The reorientation of the museum’s entrance has been seen as controversial by many in the international architecture community, including Denise Scott Brown who has spoken out against the addition. Scott Brown contends that the entry VSBA designed was derived from the “careful study and understanding of La Jolla’s urban form” in a widely-circulated petition, and that as a result, the plan deserves to be preserved. In several phone calls with The Architect’s Newspaper, Scott Brown has explained that she does not see Selldorf’s addition and the preservation of the VSBA elements as mutually exclusive, however, and hopes that a way can be found to retain the logic of the existing entrance while fulfilling the needs of the growing museum.

The existing entry arrangement is a chief design contribution from Scott Brown—who aside from being an architect is also a celebrated urban planner—and it is considered an integral aspect of the VSBA addition and its guiding postmodern ideals. The elements that are being retained by the Selldrorf team relate more directly to the bombastic, iconographic forms VSBA is best known for and include the museum’s so-called Axline Court, a starburst-shaped atrium topped by neon-lit archways.
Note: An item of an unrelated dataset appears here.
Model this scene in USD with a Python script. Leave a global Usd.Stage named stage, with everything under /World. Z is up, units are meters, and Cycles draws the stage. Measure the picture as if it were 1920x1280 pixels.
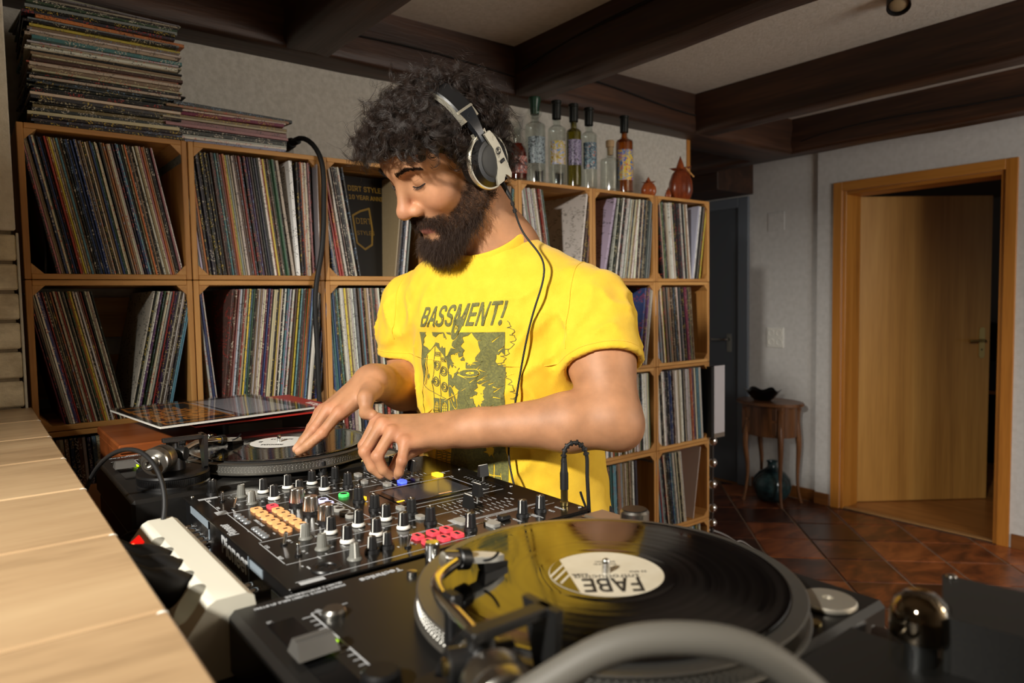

According to Selldorf, her team is dedicated to celebrating the many lives of the museum and has worked hard to retain key elements of the VSBA design. Regarding the entrance, Selldorf told AN this summer, “Our task was to add an entrance that people could find,” while adding, “Not everybody thought we should be so determined to keep [the VSBA-designed] portions, but we are doing a lot of work to have those elements retain a significant presence in reinvigorated building.”

The proposed renovations have exposed a critical and long-running schism in preservation thinking over not only which types of heritage are worth preserving, but perhaps as significantly, over the scope and scale of what is considered fundamental to postmodernism and postmodern design in architecture. The question here, as with many preservation-related projects, is whether surface-level decoration—neon lights, flamboyant archways, and textured materials—convey the essence of a work enough to allow for fundamental changes in use and organization or whether true preservation requires more.
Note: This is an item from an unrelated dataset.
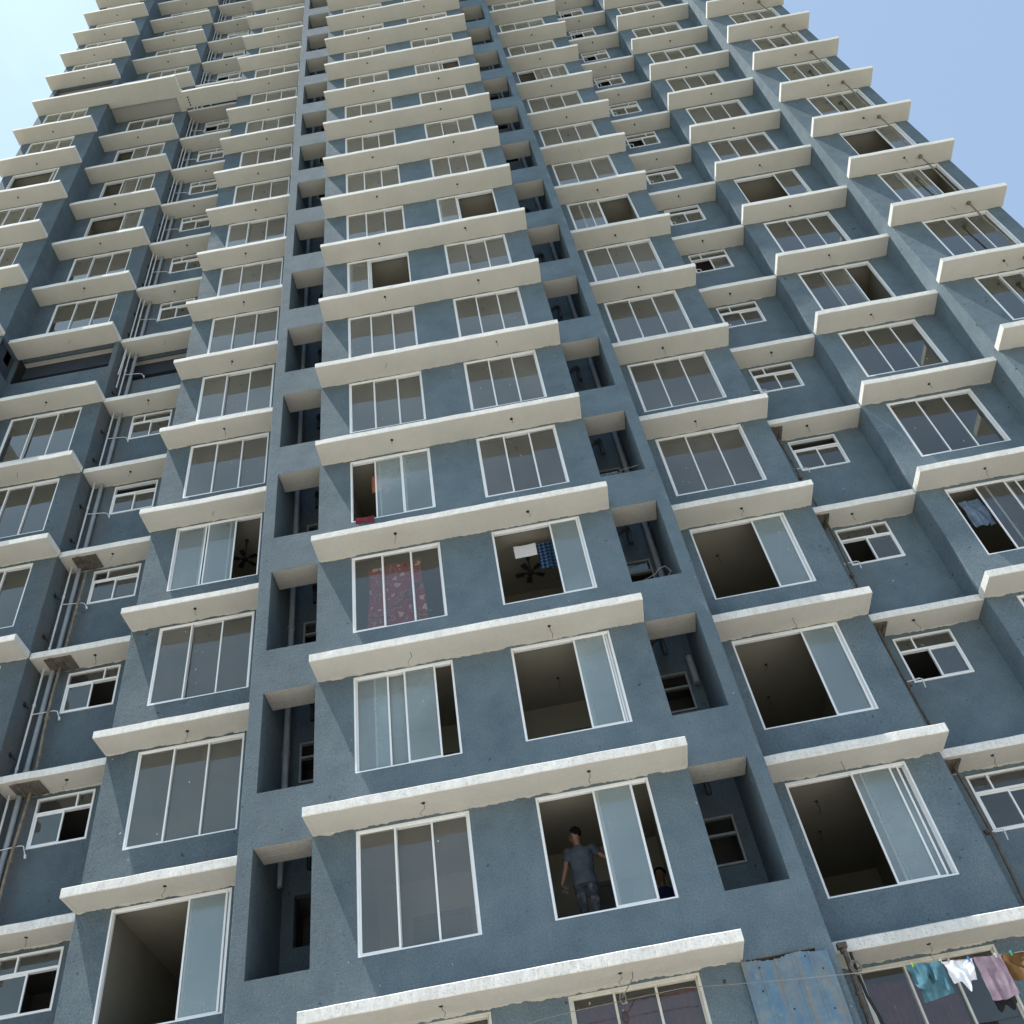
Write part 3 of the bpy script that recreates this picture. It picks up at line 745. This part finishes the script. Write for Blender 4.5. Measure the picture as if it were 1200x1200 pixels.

The question has gained greater urgency in the weeks following the death of Robert Venturi and amid a growing climate of uncertainty for not only VSBA’s works, but for elements of postmodern heritage in general.

According to Scott Brown’s interpretation, the project’s plan—inspired by the double-coded logic of medieval European town squares and urban economic theory—is as important to MCASD’s status as a postmodern work as the building’s more visually-aggressive elements, highlighting the fundamental disagreement at hand.

Either way, Scott Brown’s petition and the global outcry have not been enough to cause thinking on the project to shift significantly. Site work has been underway at the complex over the last few months as crews worked to remove a monumental pergola associated with the VSBA addition. Last week’s official groundbreaking indicates the project is moving forward at full-steam.

Despite the demolition of the colonnade, the La Jolla Historical Society was able to salvage one of the two pergola structures and has since installed the fiberglass and steel assembly in a nearby garden that is free to the public and open for visitors.

Selldorf Architects’ additions are scheduled to be completed in 2021.